## The exercise:
Check every line of the entries below for the word "Python", and copy the ones that have it.

-------- Dataset rows --------

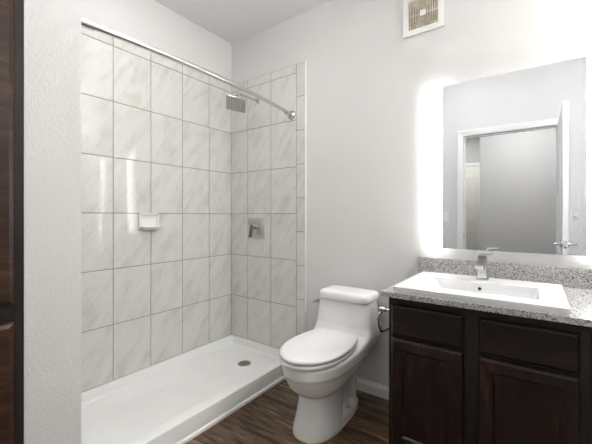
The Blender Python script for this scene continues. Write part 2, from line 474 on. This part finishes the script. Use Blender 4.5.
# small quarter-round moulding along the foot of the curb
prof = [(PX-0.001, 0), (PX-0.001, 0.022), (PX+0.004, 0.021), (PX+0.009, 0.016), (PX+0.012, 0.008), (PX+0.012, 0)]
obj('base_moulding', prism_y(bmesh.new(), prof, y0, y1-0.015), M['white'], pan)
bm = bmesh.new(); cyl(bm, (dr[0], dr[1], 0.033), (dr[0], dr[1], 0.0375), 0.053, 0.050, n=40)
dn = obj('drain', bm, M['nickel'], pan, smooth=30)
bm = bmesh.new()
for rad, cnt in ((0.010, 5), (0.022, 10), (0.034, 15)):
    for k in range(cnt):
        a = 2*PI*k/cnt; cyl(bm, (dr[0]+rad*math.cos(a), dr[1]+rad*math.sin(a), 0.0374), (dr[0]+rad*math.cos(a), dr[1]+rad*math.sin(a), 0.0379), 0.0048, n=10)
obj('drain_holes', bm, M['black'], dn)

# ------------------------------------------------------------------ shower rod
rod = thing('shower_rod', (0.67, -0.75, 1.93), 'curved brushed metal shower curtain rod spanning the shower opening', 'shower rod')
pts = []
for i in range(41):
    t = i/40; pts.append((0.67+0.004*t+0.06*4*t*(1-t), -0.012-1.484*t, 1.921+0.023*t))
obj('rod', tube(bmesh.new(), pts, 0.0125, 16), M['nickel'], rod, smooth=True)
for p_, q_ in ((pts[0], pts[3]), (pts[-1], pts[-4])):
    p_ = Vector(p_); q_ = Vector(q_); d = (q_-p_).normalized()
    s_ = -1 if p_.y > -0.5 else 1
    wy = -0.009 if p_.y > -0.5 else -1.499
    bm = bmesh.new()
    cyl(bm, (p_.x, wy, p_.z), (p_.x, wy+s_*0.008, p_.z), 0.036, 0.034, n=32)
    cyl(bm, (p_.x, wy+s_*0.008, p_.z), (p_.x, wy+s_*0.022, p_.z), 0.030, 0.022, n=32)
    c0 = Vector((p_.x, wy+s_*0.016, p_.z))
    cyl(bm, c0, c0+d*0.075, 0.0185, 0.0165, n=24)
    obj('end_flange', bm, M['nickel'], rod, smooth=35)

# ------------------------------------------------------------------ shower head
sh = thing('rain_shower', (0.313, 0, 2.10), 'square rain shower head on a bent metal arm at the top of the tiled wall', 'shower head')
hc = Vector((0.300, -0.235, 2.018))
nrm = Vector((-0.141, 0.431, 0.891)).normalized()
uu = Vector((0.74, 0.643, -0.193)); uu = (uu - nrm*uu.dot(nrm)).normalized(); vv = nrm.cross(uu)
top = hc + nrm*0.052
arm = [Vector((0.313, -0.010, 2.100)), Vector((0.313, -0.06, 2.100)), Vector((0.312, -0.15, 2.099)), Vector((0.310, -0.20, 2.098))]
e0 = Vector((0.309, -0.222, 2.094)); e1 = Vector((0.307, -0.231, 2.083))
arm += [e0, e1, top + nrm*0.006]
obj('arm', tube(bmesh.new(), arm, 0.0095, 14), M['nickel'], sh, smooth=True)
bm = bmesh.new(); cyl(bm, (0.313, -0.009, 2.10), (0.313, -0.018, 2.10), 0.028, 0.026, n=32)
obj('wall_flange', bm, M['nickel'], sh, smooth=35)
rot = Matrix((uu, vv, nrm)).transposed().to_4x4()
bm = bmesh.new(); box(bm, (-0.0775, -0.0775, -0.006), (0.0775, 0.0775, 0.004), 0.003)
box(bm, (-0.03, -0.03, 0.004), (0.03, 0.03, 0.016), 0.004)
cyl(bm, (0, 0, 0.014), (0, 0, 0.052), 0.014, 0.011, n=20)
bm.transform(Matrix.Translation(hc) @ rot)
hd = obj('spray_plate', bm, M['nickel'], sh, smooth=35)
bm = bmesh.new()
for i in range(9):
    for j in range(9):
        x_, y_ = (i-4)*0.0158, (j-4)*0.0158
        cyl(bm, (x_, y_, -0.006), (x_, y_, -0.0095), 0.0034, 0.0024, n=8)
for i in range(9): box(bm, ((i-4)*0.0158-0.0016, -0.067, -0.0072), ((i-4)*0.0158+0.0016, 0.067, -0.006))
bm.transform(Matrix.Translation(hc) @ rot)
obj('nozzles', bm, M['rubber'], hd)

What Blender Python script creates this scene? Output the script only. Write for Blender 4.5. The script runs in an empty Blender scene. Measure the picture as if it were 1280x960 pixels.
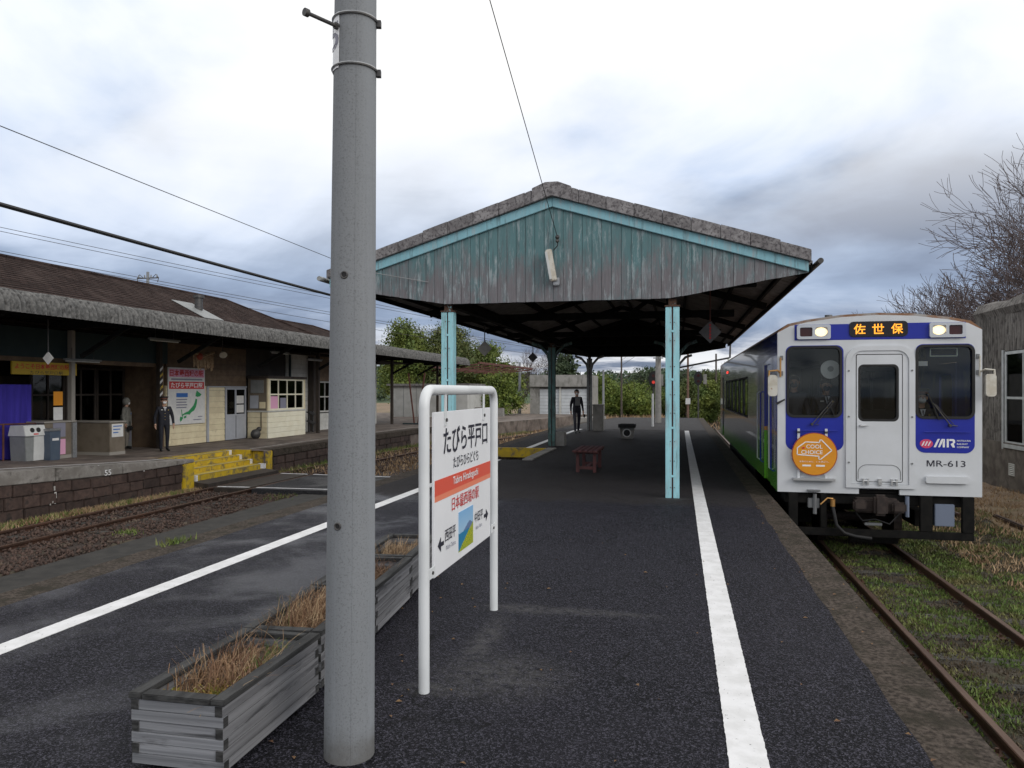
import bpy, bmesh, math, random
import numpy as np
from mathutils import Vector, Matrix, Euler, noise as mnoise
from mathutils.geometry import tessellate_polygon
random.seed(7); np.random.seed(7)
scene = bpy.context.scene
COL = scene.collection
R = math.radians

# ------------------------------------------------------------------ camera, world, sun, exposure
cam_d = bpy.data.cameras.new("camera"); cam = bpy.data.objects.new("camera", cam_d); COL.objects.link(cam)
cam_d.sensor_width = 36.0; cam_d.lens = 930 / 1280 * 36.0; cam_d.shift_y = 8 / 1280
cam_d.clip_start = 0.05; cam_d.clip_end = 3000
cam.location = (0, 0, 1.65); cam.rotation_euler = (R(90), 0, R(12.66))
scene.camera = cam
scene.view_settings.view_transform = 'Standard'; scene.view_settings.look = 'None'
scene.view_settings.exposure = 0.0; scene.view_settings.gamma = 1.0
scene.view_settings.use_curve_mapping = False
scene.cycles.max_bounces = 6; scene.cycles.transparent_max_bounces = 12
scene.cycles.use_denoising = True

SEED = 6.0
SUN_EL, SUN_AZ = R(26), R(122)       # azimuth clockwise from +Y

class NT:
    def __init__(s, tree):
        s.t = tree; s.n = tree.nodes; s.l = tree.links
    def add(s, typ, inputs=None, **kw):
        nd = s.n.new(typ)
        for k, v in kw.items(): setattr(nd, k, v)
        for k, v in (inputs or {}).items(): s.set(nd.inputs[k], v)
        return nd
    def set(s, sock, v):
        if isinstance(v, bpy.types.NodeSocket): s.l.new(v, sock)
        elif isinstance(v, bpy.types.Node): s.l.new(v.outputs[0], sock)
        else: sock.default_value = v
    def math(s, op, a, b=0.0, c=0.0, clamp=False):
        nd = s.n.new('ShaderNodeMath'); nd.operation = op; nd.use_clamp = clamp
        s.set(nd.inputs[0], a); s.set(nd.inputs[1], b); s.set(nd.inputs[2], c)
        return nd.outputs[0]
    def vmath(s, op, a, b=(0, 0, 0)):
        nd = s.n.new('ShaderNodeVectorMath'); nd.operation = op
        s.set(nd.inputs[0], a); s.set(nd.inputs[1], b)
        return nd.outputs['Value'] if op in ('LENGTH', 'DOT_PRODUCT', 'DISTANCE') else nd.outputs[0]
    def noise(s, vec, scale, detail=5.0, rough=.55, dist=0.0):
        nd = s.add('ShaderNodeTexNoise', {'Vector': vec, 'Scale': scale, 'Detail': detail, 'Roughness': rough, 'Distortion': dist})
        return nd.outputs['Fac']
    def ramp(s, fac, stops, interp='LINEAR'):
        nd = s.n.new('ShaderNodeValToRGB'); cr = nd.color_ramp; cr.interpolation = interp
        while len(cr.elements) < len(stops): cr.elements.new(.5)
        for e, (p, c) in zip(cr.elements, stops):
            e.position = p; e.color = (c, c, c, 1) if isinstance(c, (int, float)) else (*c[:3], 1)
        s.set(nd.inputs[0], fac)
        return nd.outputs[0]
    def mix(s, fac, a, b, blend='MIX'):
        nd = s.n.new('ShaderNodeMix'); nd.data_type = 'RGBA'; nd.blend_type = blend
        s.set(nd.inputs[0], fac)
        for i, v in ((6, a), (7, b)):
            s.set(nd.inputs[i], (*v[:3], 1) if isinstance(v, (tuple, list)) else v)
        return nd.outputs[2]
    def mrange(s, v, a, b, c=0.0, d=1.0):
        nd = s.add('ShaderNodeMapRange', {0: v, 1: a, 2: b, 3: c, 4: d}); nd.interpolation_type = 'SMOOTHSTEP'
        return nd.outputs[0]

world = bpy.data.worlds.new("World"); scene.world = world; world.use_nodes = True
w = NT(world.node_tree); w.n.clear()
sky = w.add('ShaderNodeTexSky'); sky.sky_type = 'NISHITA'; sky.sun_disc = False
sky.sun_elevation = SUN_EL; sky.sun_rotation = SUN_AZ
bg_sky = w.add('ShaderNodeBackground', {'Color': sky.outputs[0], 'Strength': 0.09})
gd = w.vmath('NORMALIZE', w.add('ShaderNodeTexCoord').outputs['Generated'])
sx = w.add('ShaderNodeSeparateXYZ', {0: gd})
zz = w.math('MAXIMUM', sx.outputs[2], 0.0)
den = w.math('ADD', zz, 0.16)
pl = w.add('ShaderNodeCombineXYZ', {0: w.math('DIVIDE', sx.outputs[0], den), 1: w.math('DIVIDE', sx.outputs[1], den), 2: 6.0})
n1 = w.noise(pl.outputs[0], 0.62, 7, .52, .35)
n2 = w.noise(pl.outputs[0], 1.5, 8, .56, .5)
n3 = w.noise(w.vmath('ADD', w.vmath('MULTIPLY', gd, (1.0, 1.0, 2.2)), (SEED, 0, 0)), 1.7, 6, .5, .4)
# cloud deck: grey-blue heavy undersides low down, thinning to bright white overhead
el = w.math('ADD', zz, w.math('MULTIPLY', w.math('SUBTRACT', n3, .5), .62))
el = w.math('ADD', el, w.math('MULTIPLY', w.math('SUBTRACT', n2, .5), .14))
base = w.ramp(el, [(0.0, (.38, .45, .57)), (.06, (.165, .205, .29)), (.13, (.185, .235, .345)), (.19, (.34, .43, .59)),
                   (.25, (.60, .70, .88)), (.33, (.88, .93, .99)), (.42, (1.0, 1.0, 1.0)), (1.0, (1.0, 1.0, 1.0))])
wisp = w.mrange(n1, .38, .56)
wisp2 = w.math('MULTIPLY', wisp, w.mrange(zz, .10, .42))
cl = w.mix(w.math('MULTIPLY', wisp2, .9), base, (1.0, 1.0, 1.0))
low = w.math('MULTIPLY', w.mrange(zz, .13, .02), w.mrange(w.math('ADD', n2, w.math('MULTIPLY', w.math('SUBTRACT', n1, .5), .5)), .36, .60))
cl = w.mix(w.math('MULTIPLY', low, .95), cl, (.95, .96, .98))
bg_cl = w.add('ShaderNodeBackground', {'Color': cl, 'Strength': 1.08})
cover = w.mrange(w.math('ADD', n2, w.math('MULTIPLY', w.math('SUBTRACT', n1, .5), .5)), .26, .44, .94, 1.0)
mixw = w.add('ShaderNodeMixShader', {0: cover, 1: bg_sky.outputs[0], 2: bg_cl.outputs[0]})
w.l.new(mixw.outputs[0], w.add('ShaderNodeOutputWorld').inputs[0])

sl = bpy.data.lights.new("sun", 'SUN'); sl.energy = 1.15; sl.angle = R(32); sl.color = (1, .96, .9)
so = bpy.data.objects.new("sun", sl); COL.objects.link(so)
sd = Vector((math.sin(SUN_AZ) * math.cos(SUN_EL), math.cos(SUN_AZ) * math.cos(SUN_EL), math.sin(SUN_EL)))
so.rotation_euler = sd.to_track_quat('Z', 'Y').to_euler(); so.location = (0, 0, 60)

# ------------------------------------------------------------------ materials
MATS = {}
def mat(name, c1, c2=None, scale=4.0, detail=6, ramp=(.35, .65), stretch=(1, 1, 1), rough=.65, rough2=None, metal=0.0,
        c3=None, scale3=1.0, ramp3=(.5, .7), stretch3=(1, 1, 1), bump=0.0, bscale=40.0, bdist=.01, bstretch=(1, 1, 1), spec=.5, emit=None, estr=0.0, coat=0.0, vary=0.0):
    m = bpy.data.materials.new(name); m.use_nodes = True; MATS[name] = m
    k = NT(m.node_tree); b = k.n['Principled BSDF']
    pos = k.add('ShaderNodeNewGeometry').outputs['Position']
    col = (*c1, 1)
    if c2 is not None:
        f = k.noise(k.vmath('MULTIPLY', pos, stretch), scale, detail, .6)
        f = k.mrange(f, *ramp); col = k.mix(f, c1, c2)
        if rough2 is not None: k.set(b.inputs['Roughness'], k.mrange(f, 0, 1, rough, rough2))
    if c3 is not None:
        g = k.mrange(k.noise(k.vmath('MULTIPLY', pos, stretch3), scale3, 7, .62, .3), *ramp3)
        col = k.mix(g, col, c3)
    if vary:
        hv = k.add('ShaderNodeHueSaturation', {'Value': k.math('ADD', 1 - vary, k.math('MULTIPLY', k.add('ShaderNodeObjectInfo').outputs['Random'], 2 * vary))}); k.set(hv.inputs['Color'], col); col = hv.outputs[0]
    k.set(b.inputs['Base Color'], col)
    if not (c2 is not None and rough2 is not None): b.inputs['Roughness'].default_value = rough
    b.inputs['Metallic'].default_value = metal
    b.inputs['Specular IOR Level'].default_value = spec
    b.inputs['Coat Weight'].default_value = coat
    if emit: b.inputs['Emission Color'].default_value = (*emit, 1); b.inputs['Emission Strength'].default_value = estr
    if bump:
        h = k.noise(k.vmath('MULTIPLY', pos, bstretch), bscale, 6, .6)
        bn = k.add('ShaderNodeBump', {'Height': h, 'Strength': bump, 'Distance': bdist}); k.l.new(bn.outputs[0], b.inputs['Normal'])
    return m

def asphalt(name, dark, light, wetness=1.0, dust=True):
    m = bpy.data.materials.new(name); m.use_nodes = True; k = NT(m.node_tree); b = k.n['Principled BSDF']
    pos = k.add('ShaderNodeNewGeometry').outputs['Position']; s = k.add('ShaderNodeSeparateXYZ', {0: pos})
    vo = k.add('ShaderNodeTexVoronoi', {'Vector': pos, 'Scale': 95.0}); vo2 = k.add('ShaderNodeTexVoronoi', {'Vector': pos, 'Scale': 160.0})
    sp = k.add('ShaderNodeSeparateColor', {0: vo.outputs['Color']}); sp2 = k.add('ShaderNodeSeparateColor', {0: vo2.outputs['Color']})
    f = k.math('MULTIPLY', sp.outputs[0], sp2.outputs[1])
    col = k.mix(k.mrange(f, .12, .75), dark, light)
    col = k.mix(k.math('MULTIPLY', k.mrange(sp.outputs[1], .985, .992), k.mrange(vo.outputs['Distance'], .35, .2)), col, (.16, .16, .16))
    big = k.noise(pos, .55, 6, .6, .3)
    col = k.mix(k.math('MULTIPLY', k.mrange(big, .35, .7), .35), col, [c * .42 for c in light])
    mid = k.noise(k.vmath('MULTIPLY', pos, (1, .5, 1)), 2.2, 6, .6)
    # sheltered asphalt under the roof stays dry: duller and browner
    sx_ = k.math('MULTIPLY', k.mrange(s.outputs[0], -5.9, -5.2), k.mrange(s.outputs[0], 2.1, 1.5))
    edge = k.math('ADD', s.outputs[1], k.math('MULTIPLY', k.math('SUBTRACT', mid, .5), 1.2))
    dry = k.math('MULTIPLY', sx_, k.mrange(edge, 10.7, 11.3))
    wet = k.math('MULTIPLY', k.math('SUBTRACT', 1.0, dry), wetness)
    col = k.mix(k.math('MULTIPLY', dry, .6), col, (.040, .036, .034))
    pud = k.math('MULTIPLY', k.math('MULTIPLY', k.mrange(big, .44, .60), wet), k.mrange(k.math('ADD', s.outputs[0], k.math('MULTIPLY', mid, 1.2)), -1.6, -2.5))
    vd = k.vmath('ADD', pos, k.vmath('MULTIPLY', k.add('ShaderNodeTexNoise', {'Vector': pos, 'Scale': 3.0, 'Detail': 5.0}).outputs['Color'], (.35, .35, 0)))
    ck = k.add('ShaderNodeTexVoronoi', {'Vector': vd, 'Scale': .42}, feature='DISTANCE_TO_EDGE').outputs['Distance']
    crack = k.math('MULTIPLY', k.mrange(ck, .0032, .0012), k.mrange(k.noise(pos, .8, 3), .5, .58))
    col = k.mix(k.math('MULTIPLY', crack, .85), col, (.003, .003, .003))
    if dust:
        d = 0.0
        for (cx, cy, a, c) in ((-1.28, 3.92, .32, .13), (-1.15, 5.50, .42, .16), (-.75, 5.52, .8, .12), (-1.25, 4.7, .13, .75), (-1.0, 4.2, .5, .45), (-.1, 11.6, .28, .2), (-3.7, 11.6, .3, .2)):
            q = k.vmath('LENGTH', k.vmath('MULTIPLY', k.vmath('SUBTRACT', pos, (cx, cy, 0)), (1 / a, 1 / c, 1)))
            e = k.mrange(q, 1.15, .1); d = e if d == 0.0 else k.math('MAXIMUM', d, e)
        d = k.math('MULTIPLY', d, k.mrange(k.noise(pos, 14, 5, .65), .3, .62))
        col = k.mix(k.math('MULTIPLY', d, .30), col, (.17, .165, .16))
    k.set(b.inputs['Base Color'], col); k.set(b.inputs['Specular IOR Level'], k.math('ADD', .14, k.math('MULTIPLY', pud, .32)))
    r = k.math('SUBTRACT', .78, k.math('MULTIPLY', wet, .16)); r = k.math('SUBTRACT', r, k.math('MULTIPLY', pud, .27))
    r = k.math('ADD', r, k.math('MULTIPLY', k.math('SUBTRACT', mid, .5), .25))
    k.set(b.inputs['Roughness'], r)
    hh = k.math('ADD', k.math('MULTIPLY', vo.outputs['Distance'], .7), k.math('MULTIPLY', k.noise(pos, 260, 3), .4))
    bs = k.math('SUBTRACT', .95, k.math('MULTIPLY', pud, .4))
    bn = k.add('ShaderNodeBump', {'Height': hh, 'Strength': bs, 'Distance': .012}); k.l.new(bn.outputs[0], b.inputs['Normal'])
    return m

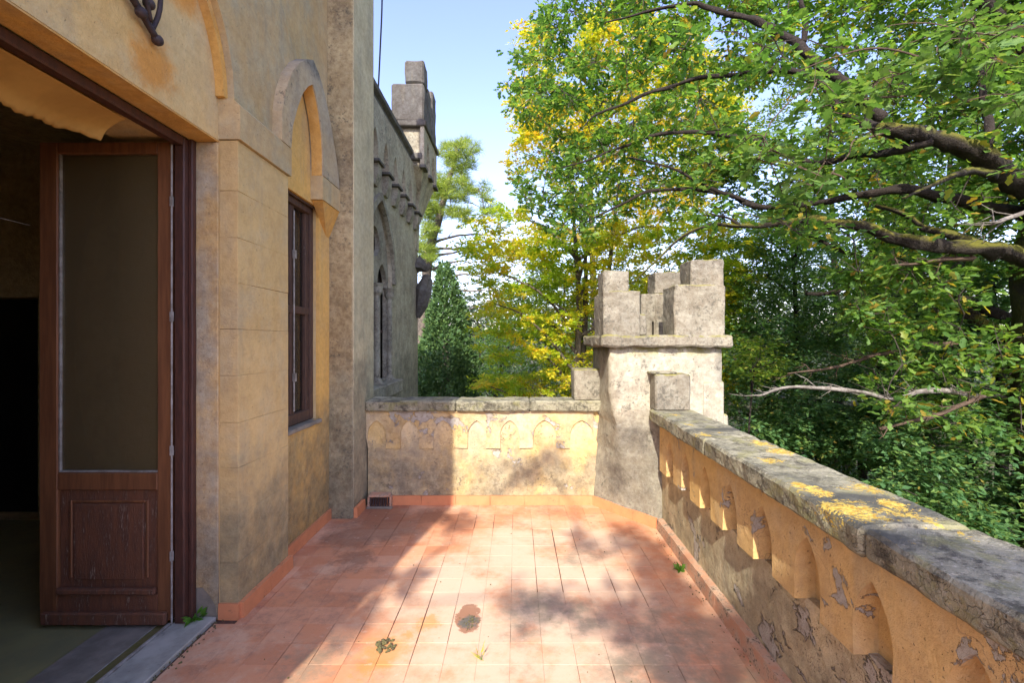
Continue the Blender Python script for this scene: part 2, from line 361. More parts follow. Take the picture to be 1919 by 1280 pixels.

--------

## Solution for this exercise:
The Blender Python script for this scene continues. Write part 2, from line 474 on. This part finishes the script. Use Blender 4.5.
What Blender Python script creates this scene? Output the script only. Write for Blender 4.5. The script runs in an empty Blender scene. Measure the picture as if it were 1280x960 pixels.
Continue the Blender Python script for this scene: part 2, from line 361. More parts follow. Take the picture to be 1919 by 1280 pixels.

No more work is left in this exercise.